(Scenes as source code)
===============

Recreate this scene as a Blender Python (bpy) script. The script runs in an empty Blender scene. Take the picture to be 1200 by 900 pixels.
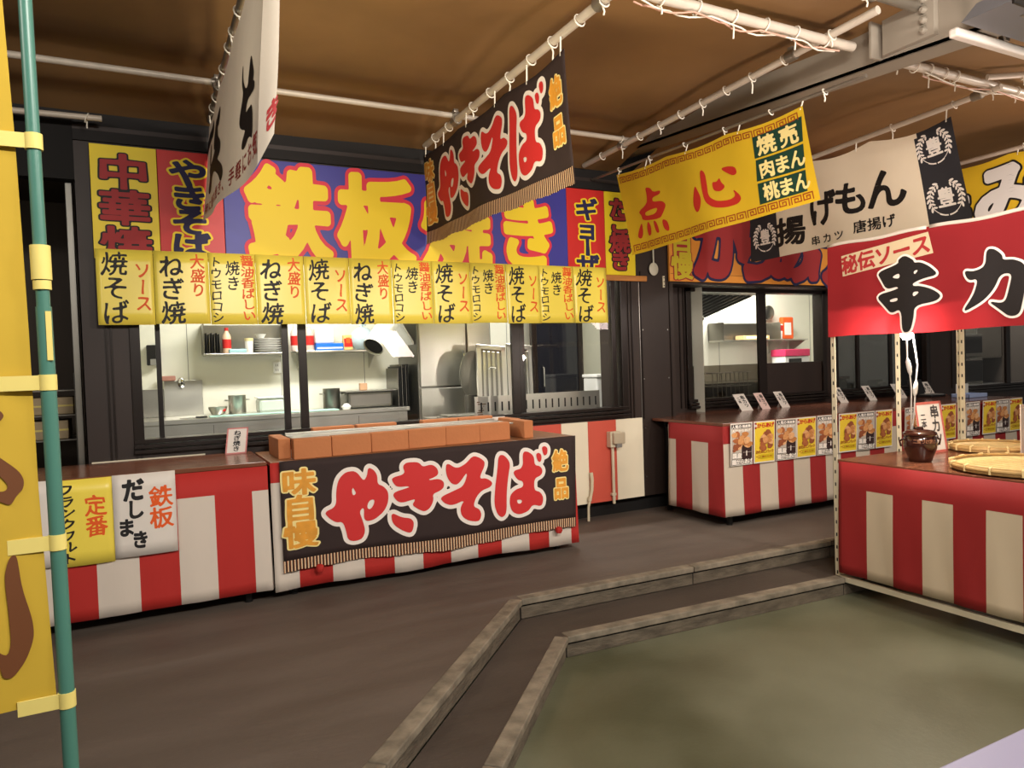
import bpy, bmesh, math, random
import numpy as np
from mathutils import Matrix, Vector
C = bpy.context
sc = C.scene
COL = sc.collection
rnd = random.Random(7)

# ------------------------------------------------------------------ camera, light, exposure
cam_d = bpy.data.cameras.new('camera')
cam_d.sensor_width = 36.0
cam_d.lens = 841.76 / 1200 * 36.0
cam_d.clip_start = 0.05
cam = bpy.data.objects.new('camera', cam_d)
COL.objects.link(cam)
yaw, pitch, roll = -0.47522605, -0.02736138, -0.0337834
base_m = Matrix(((1, 0, 0), (0, 0, -1), (0, 1, 0)))
rot = Matrix.Rotation(yaw, 3, 'Z') @ Matrix.Rotation(pitch, 3, 'X') @ base_m @ Matrix.Rotation(roll, 3, 'Z')
cam.matrix_world = Matrix.Translation((0, 0, 1.55)) @ rot.to_4x4()
sc.camera = cam
sc.view_settings.view_transform = 'Standard'
sc.view_settings.look = 'None'
sc.view_settings.exposure = -0.35
sc.view_settings.gamma = 1.0
sc.view_settings.use_curve_mapping = False
w = bpy.data.worlds.new('night')
sc.world = w
w.use_nodes = True
w.node_tree.nodes['Background'].inputs[0].default_value = (1.0, 0.95, 0.88, 1)
w.node_tree.nodes['Background'].inputs[1].default_value = 0.19

def area(name, loc, target, size, power, col, size_y=None):
    d = bpy.data.lights.new(name, 'AREA')
    d.energy = power
    d.color = col
    d.shape = 'RECTANGLE'
    d.size = size
    d.size_y = size_y or size
    o = bpy.data.objects.new(name, d)
    COL.objects.link(o)
    o.location = loc
    o.rotation_euler = (Vector(target) - Vector(loc)).to_track_quat('-Z', 'Y').to_euler()
    return o
WARM = (1.0, 0.94, 0.86)
COOL = (1.0, 0.97, 0.90)
area('lamp_over_path', (1.1, -0.3, 3.35), (1.5, 5.2, 1.4), 1.3, 180, WARM, 0.25)
area('lamp_by_stall', (3.7, 0.0, 3.25), (3.6, 4.2, 1.0), 1.3, 132, WARM, 0.25)
area('lamp_right_aisle', (7.6, 2.2, 3.2), (7.0, 5.0, 0.9), 1.2, 85, (1.0, 0.91, 0.82), 0.25)
area('ceiling_fill_left', (1.25, 3.3, 2.3), (1.5, 3.9, 3.6), 0.5, 24, (1.0, 0.88, 0.62))  # added fill that brightens the tarp from below, no fixture here
area('added_fill_left', (-2.2, 1.0, 3.2), (0.4, 4.6, 2.6), 1.0, 48, WARM, 0.25)  # added fill for the white banner and the left side
area('unlit_room_fill', (-1.6, 6.2, 3.0), (-1.0, 7.6, 1.6), 0.4, 3.5, WARM)  # added faint fill, keeps the dark room from going black
area('ceiling_fill_right', (3.2, 2.2, 1.9), (4.3, 3.9, 3.6), 0.5, 40, (1.0, 0.82, 0.72))  # added fill standing in for bounce onto the beam and tarp
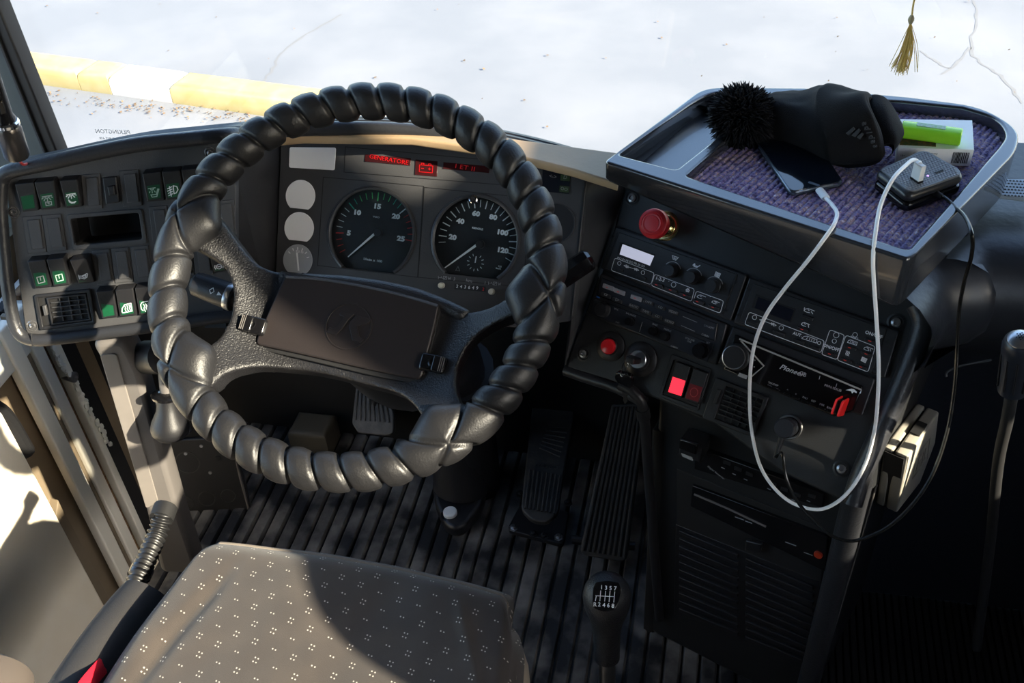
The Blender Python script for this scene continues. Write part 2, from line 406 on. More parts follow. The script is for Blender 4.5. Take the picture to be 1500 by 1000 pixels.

===============

Pictures stay out. Repeat only the lines from the beginning of the data through the line that has "w.node_tree.nodes['Background'].inputs[1].default_value = 0.19".

Recreate this scene as a Blender Python (bpy) script. The script runs in an empty Blender scene. Take the picture to be 1200 by 900 pixels.
import bpy, bmesh, math, random
import numpy as np
from mathutils import Matrix, Vector
C = bpy.context
sc = C.scene
COL = sc.collection
rnd = random.Random(7)

# ------------------------------------------------------------------ camera, light, exposure
cam_d = bpy.data.cameras.new('camera')
cam_d.sensor_width = 36.0
cam_d.lens = 841.76 / 1200 * 36.0
cam_d.clip_start = 0.05
cam = bpy.data.objects.new('camera', cam_d)
COL.objects.link(cam)
yaw, pitch, roll = -0.47522605, -0.02736138, -0.0337834
base_m = Matrix(((1, 0, 0), (0, 0, -1), (0, 1, 0)))
rot = Matrix.Rotation(yaw, 3, 'Z') @ Matrix.Rotation(pitch, 3, 'X') @ base_m @ Matrix.Rotation(roll, 3, 'Z')
cam.matrix_world = Matrix.Translation((0, 0, 1.55)) @ rot.to_4x4()
sc.camera = cam
sc.view_settings.view_transform = 'Standard'
sc.view_settings.look = 'None'
sc.view_settings.exposure = -0.35
sc.view_settings.gamma = 1.0
sc.view_settings.use_curve_mapping = False
w = bpy.data.worlds.new('night')
sc.world = w
w.use_nodes = True
w.node_tree.nodes['Background'].inputs[0].default_value = (1.0, 0.95, 0.88, 1)
w.node_tree.nodes['Background'].inputs[1].default_value = 0.19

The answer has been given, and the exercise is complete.